The professor, who had worked with Frank Lloyd Wright, “had forsaken architecture, or it had forsaken him, for sculpture; he was a very good sculptor. He saw art as a very difficult choice, financially and otherwise, as it surely is. He believed that architecture was a course that should result in a stable, employable life style, and in theory artistic satisfaction. He believed that my ability in sculpture and art would be applicable, as it was once for him.”

Watson went on to study at Penn, in the waning years of the great Louis Kahn.

Throughout his career in architecture, Watson’s love of art—he declines to describe himself as an artist—continued, though he pursued it only on his yearly vacations to Scotland, where he sketched castles and country life. “Then I’d come back here and I wouldn’t draw at all,” he says.

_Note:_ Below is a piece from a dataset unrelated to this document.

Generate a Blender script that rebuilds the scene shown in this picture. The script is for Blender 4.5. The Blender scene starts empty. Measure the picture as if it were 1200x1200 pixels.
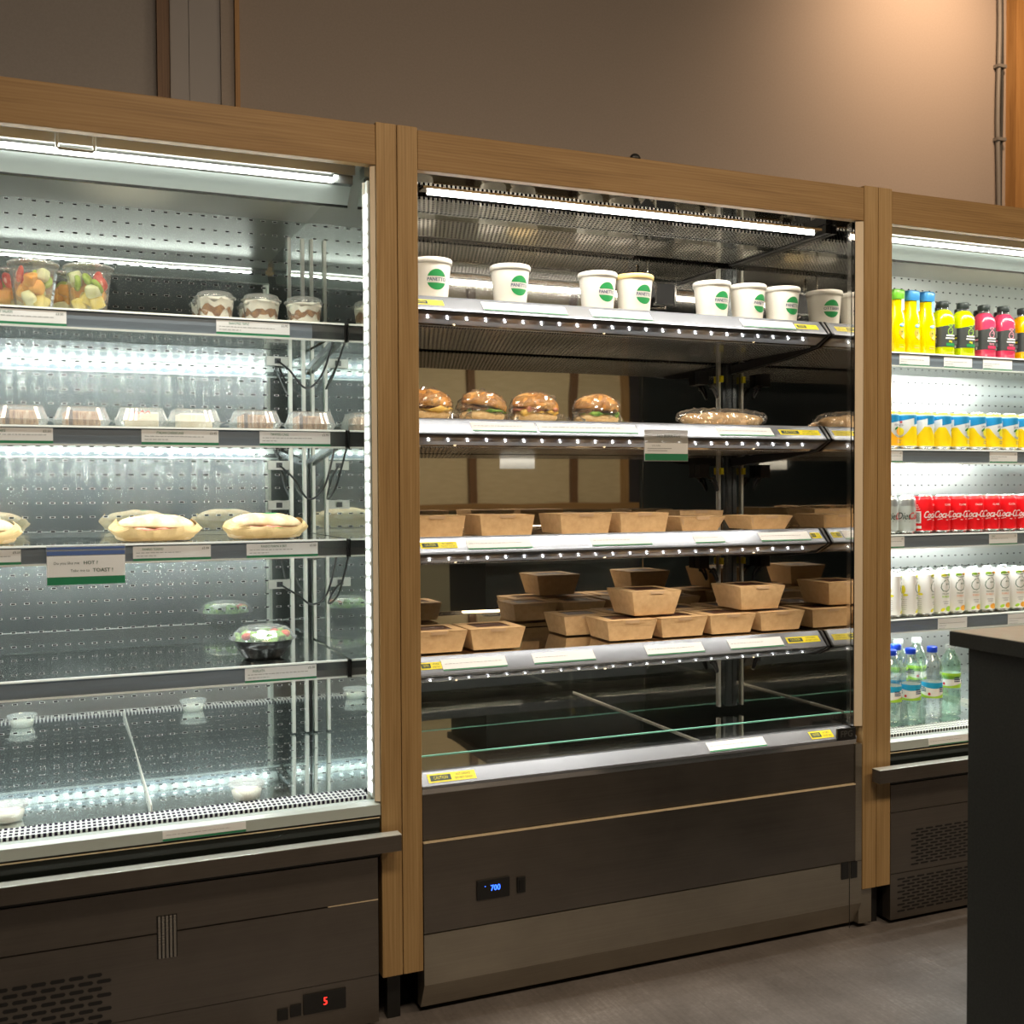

There came a point, though, when he knew that drawing only on holidays was just not enough. In time, that desire to do more led him to start taking in the creative opportunities available to him at the Plough and Stars. The music of the place was particularly appealing.

“Listening for me includes seeing, seeing includes action, trying to reach into the emotion, and energy of the moment. I became aware that I had so many willing, and often unaware, models for my visual research into the anthropology of living.”

Over the years, Watson has developed a kind of symbiotic relationship with those models, who, like him, pursue art for art’s sake. They don’t seek to draw undue attention to themselves, and neither does he.

“The joy of sketching is, it’s just my opinion,” he says. “If I don’t like it, I keep it and learn from it. If I do like it, I might show it to someone.”